In curating the content for the audio tour, Souza set out to establish a strong sense of place to underscore the bite-sized stories. To help with context and nuance, he consulted texts from trusted authors in the Hawaiian history and culture genre—including In Haste with Aloha: Letters and Diaries of Queen Emma by David W. Forbes, and Waikīkī 100 B.C. to 1900 A.D.: An Untold Story by George Kanahele.
Though Souza had many years under his belt researching Hawaiian history and culture, the part-Hawaiian producer learned on the fly for the technical side of the audio tour design. To create the soundbites, he used the TravelStorys recording kit, which included a tri-fold foam-buffered mic, to capture himself narrating. Then he layered in two additional tracks—music and soundscapes—to support the narrative flow.
“As a long-time podcast listener, I knew there needed to be sound effects to give the audio tour that immersive quality,” says Souza. “Even with a short clip, the background sound signals a transition in the narrative. That’s something you can visually see with a paragraph break, but with the ear, you need to hear it.”
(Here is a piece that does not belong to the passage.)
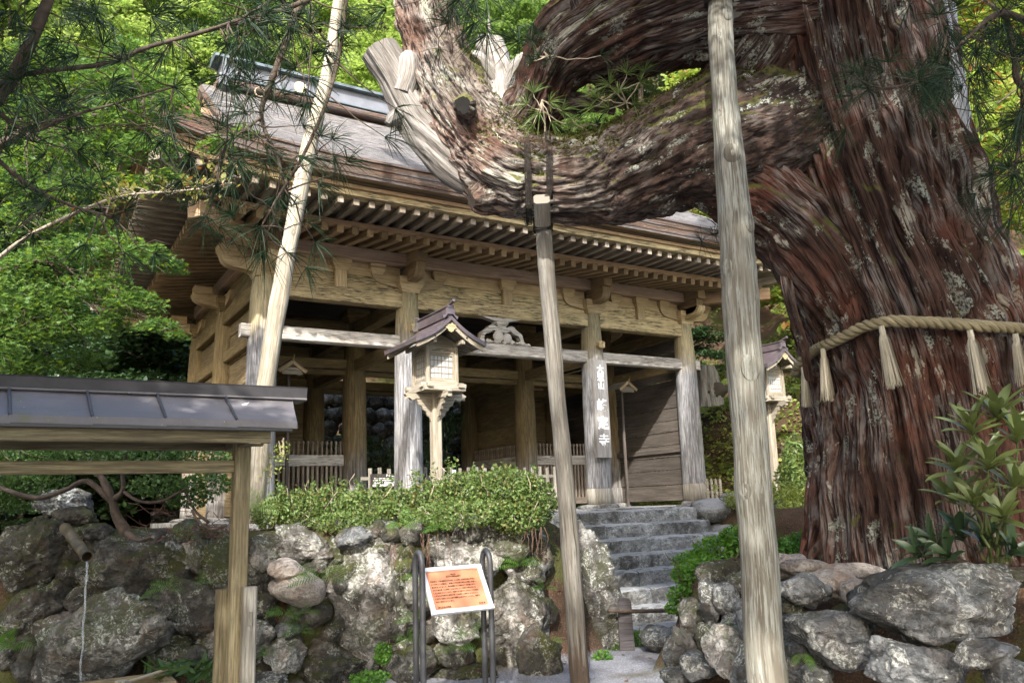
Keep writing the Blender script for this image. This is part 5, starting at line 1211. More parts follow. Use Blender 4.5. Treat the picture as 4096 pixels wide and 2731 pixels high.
# ------------------------------------------------------------------ wash shelter, spout, trough
YS_ = at(547, 1300, 5.5)[1]; XSH = at(547, 1300, 5.5)[0]
sh = thing('water_shelter', 'low timber shelter with dark sheet metal roof at the left edge', 'shelter', (XSH, YS_, -1.5))
zr1 = onp(695, 895, 1, YS_)[2]; xr = onp(695, 900, 1, YS_)[0]; ye = YS_ - 0.42; ze = onp(640, 968, 1, ye)[2]; xe = onp(683, 970, 1, ye)[0]
xl = XSH - 4.2
zt2 = onp(600, 917, 1, YS_-0.10)[2]
mb = MB(); mb.prism([(-.10, 0), (.10, 0), (.115, .085), (.12, zr1-zt2), (-.12, zr1-zt2), (-.115, .085)], (xl, YS_, zt2), (0, 1, 0), UP, (xr-xl, 0, 0)); mb.build('ridge_cap', M['steel_dark'], sh)
mb = MB(); mb.beam((xl, YS_-0.125, zt2+0.008), (xr-0.01, YS_-0.125, zt2+0.008), 0.03, 0.014, ch=0.003); mb.build('cap_lip', M['steel'], sh)
seam = [xl, xl+0.75] + [onp(v, 945, 1, YS_-0.25)[0] for v in (15, 200, 365, 525)] + [None]
for side in (-1, 1):
    for k in range(len(seam)-1):
        a0 = seam[k] - 0.004; b0 = seam[k+1] + 0.004 if seam[k+1] is not None else None
        P = []
        for t in np.linspace(0, 1, 4):
            y = YS_ + side*(0.09 + 0.33*t); z = lerp(zt2+0.012, ze, t) - 0.012*math.sin(t*math.pi)
            bx = b0 if b0 is not None else lerp(xr-0.10, xe, t)
            P.append([(a0 + 0.02*t, y, z + 0.007), ((a0+bx)/2, y, z + 0.005), (bx + (0.02*t if b0 is not None else 0), y, z)])
        P.append([(p[0], p[1] + side*0.004, p[2]-0.045) for p in P[-1]])
        mb = MB(); mb.grid(np.array(P)); mb.build('roof_sheet', M['steel'] , sh)
for sx_ in seam[1:-1]:
    mb = MB(); mb.beam((sx_, YS_-0.125, zt2+0.012), (sx_+0.02, YS_-0.415, ze+0.006), 0.016, 0.016, ch=0.003); mb.build('roof_seam', M['steel_dark'], sh)
for side in (-1, 1):
    y = YS_ + side*0.40
    mb = MB(); mb.beam((xl, y, ze-0.035), (xe-0.03, y, ze-0.035), 0.035, 0.055, ch=0.004); mb.build('eave_trim', M['steel_dark'], sh)
    mb = MB(); mb.beam((xl, YS_+side*0.34, ze-0.095), (xe-0.16, YS_+side*0.34, ze-0.095), 0.05, 0.085); mb.build('eave_beam', M['shelter_wood'], sh)
    x = xl
    while x < xe - 0.3:
        w = 0.62 if x + 0.9 < xe - 0.2 else xe - 0.2 - x
        mb = MB(); mb.beam((x+0.004, YS_+side*0.21, ze-0.01), (x+w-0.004, YS_+side*0.21, ze-0.01), 0.28, 0.02, ch=0.002); mb.build('ceiling_board', M['shelter_wood'], sh); x += w
for xp in (XSH, XSH-1.9, XSH-3.6):
    mb = MB(); mb.beam((xp, YS_, -1.5), (xp, YS_, zt2), 0.105, 0.105, (0, 1, 0), 0.006); mb.build('post', M['shelter_wood'], sh)
    mb = MB(); mb.beam((xp, YS_-0.36, ze-0.10), (xp, YS_+0.36, ze-0.10), 0.085, 0.085); mb.build('cross_arm', M['shelter_wood'], sh)
    for sy, dx, zt_, mtn in ((-1, 0.055, -0.36, 'shelter_pale'), (1, -0.07, -0.38, 'shelter_wood')):
        mb = MB(); mb.beam((xp+dx, YS_+sy*0.105, -1.5), (xp+dx, YS_+sy*0.105, zt_), 0.088, 0.088, (0, 1, 0), 0.012); q = mb.build('brace_post', M['pole_gray'] if sy < 0 else M['shelter_wood'], sh)
        if sy < 0: mb = MB(); mb.box((xp+dx, YS_-0.155, -0.56), (0.022, 0.02, 0.09), 0.003); mb.build('peg', M['pole_gray'], q)
zc = (onp(530, 1057, 1, YS_)[2] + onp(530, 1086, 1, YS_)[2])/2
mb = MB(); mb.beam((xl, YS_, zc), (XSH-0.053, YS_, zc), 0.06, 0.083); mb.build('tie_rail', M['shelter_wood'], sh)
mb = MB(); mb.beam((XSH+0.053, YS_+0.01, ze-0.10), (xe-0.12, YS_+0.01, ze-0.10), 0.08, 0.06); mb.build('bracket', M['shelter_wood'], sh)
lf = at(565, 928, 5.32); mb = MB(); mb.add([lf + RH*a + UP*b - FH*c for a, b, c in ((-.03, 0, 0), (-.012, -.012, .02), (.012, -.008, .025), (.028, .014, .01), (.008, .010, 0), (-.010, .008, 0))], [[0, 1, 2, 4, 5], [2, 3, 4]]); tag(mb.build('fallen_leaf', M['paper_sheet']), 'single curled pale fallen leaf lying on the sheet metal roof', 'leaf')
# bamboo spout with its thread of water
pa, pb = at(150, 1212, 7.35), at(200, 1278, 6.75)
sp = thing('bamboo_spout', 'short dark bamboo pipe sticking out of the mossy stones', 'spout', pa)
ax = unit(pb-pa); mb = MB(); ss = [0, .3, .31, .33, .34, .8, 1.0]; rr_ = [.050, .047, .052, .052, .047, .047, .049]
mb.tube([lerp(pa, pb, s) for s in ss], rr_, 18, False, 0.03, 2)
mb.tube([pb, pb - ax*0.25], [0.040, 0.038], 18, False); mb.build('pipe', M['bamboo'], sp, True)
mb = MB(); sx = unit(np.cross(ax, UP)); sy = np.cross(sx, ax); mb.add([pb + sx*r_*math.cos(a) + sy*r_*math.sin(a) for r_ in (.040, .049) for a in np.linspace(0, 2*math.pi, 19)[:-1]], [[i, (i+1) % 18, 18+(i+1) % 18, 18+i] for i in range(18)]); mb.build('rim', M['bamboo'], sp)
mb = MB(); mb.add([pb - ax*0.2 + sx*.039*math.cos(a) + sy*.039*math.sin(a) for a in np.linspace(0, 2*math.pi, 19)[:-1]], [list(range(18))]); mb.build('bore', M['hole'], sp)
mb = MB(); q = []; p = pb - UP*0.035 + ax*0.01
for k in range(40):
    t = k/39; q.append(p + ax*0.05*math.sqrt(t)*0.7 - UP*1.25*t + RH*0.006*math.sin(k*0.7)*(0.3+t))
mb.tube(q, 0.010 - 0.004*np.linspace(0, 1, 40)**0.5 + 0.0022*np.sin(np.arange(40)*1.9), 8); tag(mb.build('water_stream', M['water'], None, True), 'thin thread of clear water falling from the bamboo pipe', 'water', kind='structure')
# trough under it
tr = thing('water_trough', 'dark hollowed log trough at the bottom left under the thread of water', 'trough', at(250, 1600, 6.2))
c = at(255, 1604, 6.2); mb = MB()
for s in (-1, 1): mb.beam(c - np.array([1.0, 0, 0.02]) + np.array([0, s*0.22, 0]), c + np.array([0.42, s*0.22, -0.02]), 0.09, 0.26, ch=0.03)
for s in (-1, 1): mb.beam(c + np.array([s*0.70-0.29, -0.17, -0.02]), c + np.array([s*0.70-0.29, 0.17, -0.02]), 0.08, 0.25, ch=0.02)
mb.beam(c - np.array([0.98, 0, 0.20]), c + np.array([0.40, 0, -0.20]), 0.4, 0.08, ch=0.01); mb.build('log_body', M['plank_side'], tr)
mb = MB(); mb.add([c + np.array(p) for p in ((-.98, -.18, .03), (.40, -.18, .03), (.40, .18, .03), (-.98, .18, .03))], [[0, 1, 2, 3]]); tag(mb.build('trough_water', M['water']), 'still water filling the hollowed log trough', 'water', kind='structure')
mb = MB(); a0 = c + np.array([0.10, -0.1, 0.125]); mb.tube([a0, a0 + np.array([0.44, 0.22, 0.045])], 0.011, 8)
mb.tube([a0 - np.array([0.05, 0.03, 0.07]), a0 - np.array([0.05, 0.03, -0.02])], 0.045, 12); tag(mb.build('bamboo_ladle', M['lantern_wood']), 'pale wooden water ladle lying across the trough rim', 'ladle')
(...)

In the center’s Queens Court area, the audio stop entitled “The Queen’s Garden: A Legacy of Care” features Souza’s mom, musician and entertainer Mihana Souza, as the voice of Queen Emma. At other locations, listeners will hear traces of bubbling water that mimic the freshwater springs of Waikīkī, birdsongs symbolizing the Manu-o-Kū seabirds that make their nest in the central Banyan tree today, and Souza’s voice reciting a rendition of “Welina Mānoa,” a welcome chant composed by Keawe and Tracie Lopes. In addition to traditional Hawaiian melodies marked by steel guitar and ʻukulele, orchestral and ethereal ambient music further enhance the aural experience.
With its novel approach to making Hawaiian culture and history engaging and entertaining, the IMP audio tour offers a pleasurable jaunt into Waikīkī’s past, full of intrigue, Hawaiian legends, and even a touch of romance. When the tour launched on May 1, Souza hoped listeners would walk away feeling a sense of connection with the land under their feet.
“It’s a source of pride for me to live in a place where my ancestors are from,” he says. “With this audio tour, the idea is not to change people’s understanding completely of what Hawaiʻi is and its history, but at least to bring awareness to its roots.”